◆ **Written request**
Go through the listing and set it down exactly, leaving out its pictures.
* * * *
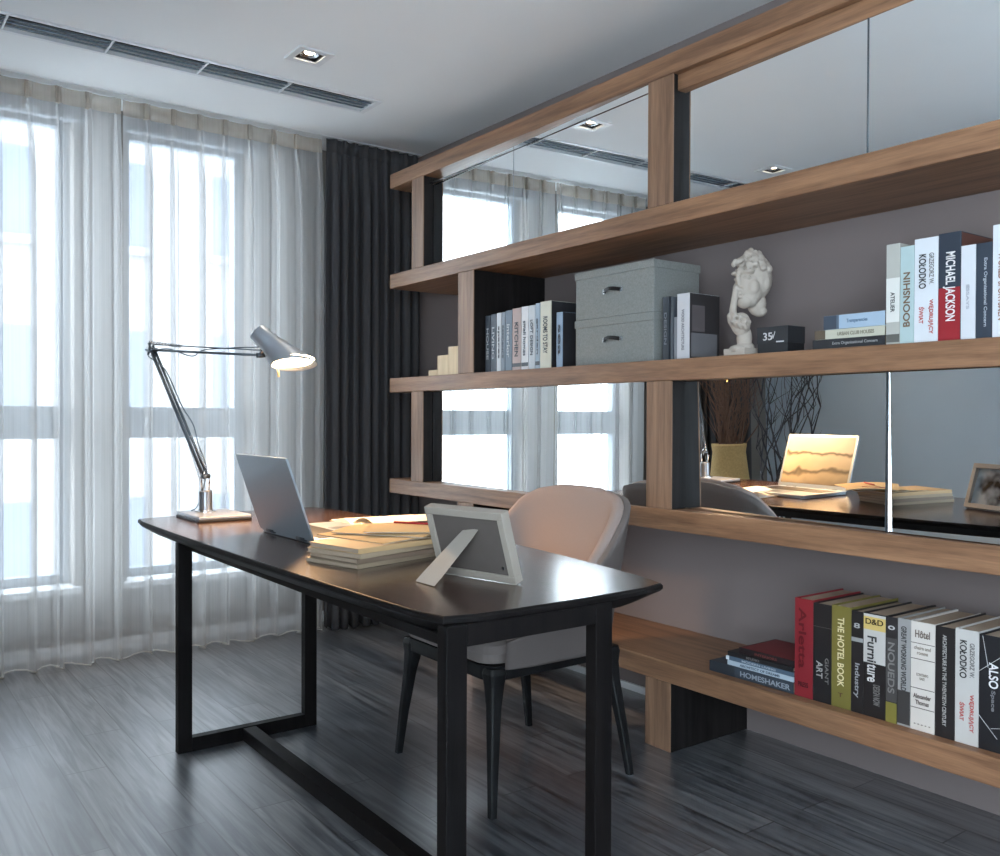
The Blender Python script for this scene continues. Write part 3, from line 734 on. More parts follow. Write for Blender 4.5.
# open book
e = empty('open_book', (1.590, 2.83, .7705), R(84)); tag(e, 'open book lying flat on the desk between the laptop and the mirror', 'book')
bm = bmesh.new(); bx(bm, -.21, .21, -.145, .145, 0, .0025); build('cover', bm, cmat((120, 96, 70)), e)
for s in (-1, 1):
    bm = bmesh.new(); rows = []
    for i in range(15):
        t = i/14; x = s*(.203*t); zz = .004+.022*math.sin(math.pi*min(1, t*1.15))**.8*(1-t*.55) if t < .87 else .006
        rows.append([Vector((x, -.138, .0026)), Vector((x, .138, .0026)), Vector((x, .138, zz)), Vector((x, -.138, zz))])
    ring_loft(bm, rows); build('page_block', bm, M['paper_white'], e)
bm = bmesh.new(); rows = []
for i in range(13):
    t = i/12; x = -.20*t*.95; zz = .012+.030*math.sin(math.pi*t*.8)
    rows.append([Vector((x, -.136, zz)), Vector((x, .136, zz)), Vector((x, .136, zz+.0008)), Vector((x, -.136, zz+.0008))])
ring_loft(bm, rows); build('raised_page', bm, M['paper_white'], e)

# ------------------------------------------------------------------ photo frame
pf = empty('photo_frame', (1.225, 1.755, .770)); pf.rotation_euler = (0, 0, R(12)); tag(pf, 'cream photo frame seen from behind leaning on its easel on the desk', 'photo frame')
tl = R(-18)
mt = Matrix.Rotation(tl, 4, 'Y')
W_, Hh = .25, .175; t_ = .026
bm = bmesh.new()
for q in ((-W_/2, W_/2, 0, .018), (-W_/2, W_/2, Hh-.018, Hh), (-W_/2, -W_/2+.018, .018, Hh-.018), (W_/2-.018, W_/2, .018, Hh-.018)):
    bx(bm, 0, t_, q[0], q[1], q[2], q[3], 0, mt)
build('frame_moulding', bm, M['frame_cream'], pf, bevel=.0015)
bm = bmesh.new(); bx(bm, .006, .010, -W_/2+.018, W_/2-.018, .018, Hh-.018, 0, mt); build('backing_board', bm, M['frame_back'], pf)
m, nt, b = new_mat('grey_photo_print'); tc = nt.nodes.new('ShaderNodeTexCoord'); nz = nt.nodes.new('ShaderNodeTexNoise'); nz.inputs['Scale'].default_value = 14
nt.links.new(tc.outputs['Object'], nz.inputs['Vector']); rp = nt.nodes.new('ShaderNodeValToRGB'); rp.color_ramp.elements[0].position = .4; rp.color_ramp.elements[1].position = .62
rp.color_ramp.elements[0].color = srgb(30, 34, 38); rp.color_ramp.elements[1].color = srgb(170, 176, 180); nt.links.new(nz.outputs['Fac'], rp.inputs['Fac']); nt.links.new(rp.outputs['Color'], b.inputs['Base Color']); b.inputs['Roughness'].default_value = .25
bm = bmesh.new(); bx(bm, .0105, .0115, -W_/2+.018, W_/2-.018, .018, Hh-.018, 0, mt); build('photo_print', bm, m, pf)
bm = bmesh.new()
top_ = mt @ Vector((.004, 0, .125)); foot = Vector((-.135, .035, .002))
top_.y = -.015
wv = Vector((.10, .12, 0)).normalized()*.0
rings = []
for t, w in ((0, .026), (.12, .030), (.85, .040), (1, .040)):
    c = top_.lerp(foot, t); d = Vector((-.35, -.93, 0)).normalized() if t > .5 else Vector((0, -1, 0)); d = Vector((-.2, -.98, 0))
    rings.append([c-d*w, c+d*w, c+d*w+Vector((.003, 0, .003)), c-d*w+Vector((.003, 0, .003))])
ring_loft(bm, rings); build('easel_stand', bm, M['frame_cream'], pf)
for yy in (-.09, .09):
    tube_obj('turn_button', [mt @ Vector((.004, yy, .035)), mt @ Vector((.007, yy, .035))], .004, M['black'], pf, 8)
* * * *
◆ **Reply**
The Blender Python script for this scene continues. Write part 3, from line 734 on. More parts follow. Write for Blender 4.5.
# open book
e = empty('open_book', (1.590, 2.83, .7705), R(84)); tag(e, 'open book lying flat on the desk between the laptop and the mirror', 'book')
bm = bmesh.new(); bx(bm, -.21, .21, -.145, .145, 0, .0025); build('cover', bm, cmat((120, 96, 70)), e)
for s in (-1, 1):
    bm = bmesh.new(); rows = []
    for i in range(15):
        t = i/14; x = s*(.203*t); zz = .004+.022*math.sin(math.pi*min(1, t*1.15))**.8*(1-t*.55) if t < .87 else .006
        rows.append([Vector((x, -.138, .0026)), Vector((x, .138, .0026)), Vector((x, .138, zz)), Vector((x, -.138, zz))])
    ring_loft(bm, rows); build('page_block', bm, M['paper_white'], e)
bm = bmesh.new(); rows = []
for i in range(13):
    t = i/12; x = -.20*t*.95; zz = .012+.030*math.sin(math.pi*t*.8)
    rows.append([Vector((x, -.136, zz)), Vector((x, .136, zz)), Vector((x, .136, zz+.0008)), Vector((x, -.136, zz+.0008))])
ring_loft(bm, rows); build('raised_page', bm, M['paper_white'], e)

# ------------------------------------------------------------------ photo frame
pf = empty('photo_frame', (1.225, 1.755, .770)); pf.rotation_euler = (0, 0, R(12)); tag(pf, 'cream photo frame seen from behind leaning on its easel on the desk', 'photo frame')
tl = R(-18)
mt = Matrix.Rotation(tl, 4, 'Y')
W_, Hh = .25, .175; t_ = .026
bm = bmesh.new()
for q in ((-W_/2, W_/2, 0, .018), (-W_/2, W_/2, Hh-.018, Hh), (-W_/2, -W_/2+.018, .018, Hh-.018), (W_/2-.018, W_/2, .018, Hh-.018)):
    bx(bm, 0, t_, q[0], q[1], q[2], q[3], 0, mt)
build('frame_moulding', bm, M['frame_cream'], pf, bevel=.0015)
bm = bmesh.new(); bx(bm, .006, .010, -W_/2+.018, W_/2-.018, .018, Hh-.018, 0, mt); build('backing_board', bm, M['frame_back'], pf)
m, nt, b = new_mat('grey_photo_print'); tc = nt.nodes.new('ShaderNodeTexCoord'); nz = nt.nodes.new('ShaderNodeTexNoise'); nz.inputs['Scale'].default_value = 14
nt.links.new(tc.outputs['Object'], nz.inputs['Vector']); rp = nt.nodes.new('ShaderNodeValToRGB'); rp.color_ramp.elements[0].position = .4; rp.color_ramp.elements[1].position = .62
rp.color_ramp.elements[0].color = srgb(30, 34, 38); rp.color_ramp.elements[1].color = srgb(170, 176, 180); nt.links.new(nz.outputs['Fac'], rp.inputs['Fac']); nt.links.new(rp.outputs['Color'], b.inputs['Base Color']); b.inputs['Roughness'].default_value = .25
bm = bmesh.new(); bx(bm, .0105, .0115, -W_/2+.018, W_/2-.018, .018, Hh-.018, 0, mt); build('photo_print', bm, m, pf)
bm = bmesh.new()
top_ = mt @ Vector((.004, 0, .125)); foot = Vector((-.135, .035, .002))
top_.y = -.015
wv = Vector((.10, .12, 0)).normalized()*.0
rings = []
for t, w in ((0, .026), (.12, .030), (.85, .040), (1, .040)):
    c = top_.lerp(foot, t); d = Vector((-.35, -.93, 0)).normalized() if t > .5 else Vector((0, -1, 0)); d = Vector((-.2, -.98, 0))
    rings.append([c-d*w, c+d*w, c+d*w+Vector((.003, 0, .003)), c-d*w+Vector((.003, 0, .003))])
ring_loft(bm, rings); build('easel_stand', bm, M['frame_cream'], pf)
for yy in (-.09, .09):
    tube_obj('turn_button', [mt @ Vector((.004, yy, .035)), mt @ Vector((.007, yy, .035))], .004, M['black'], pf, 8)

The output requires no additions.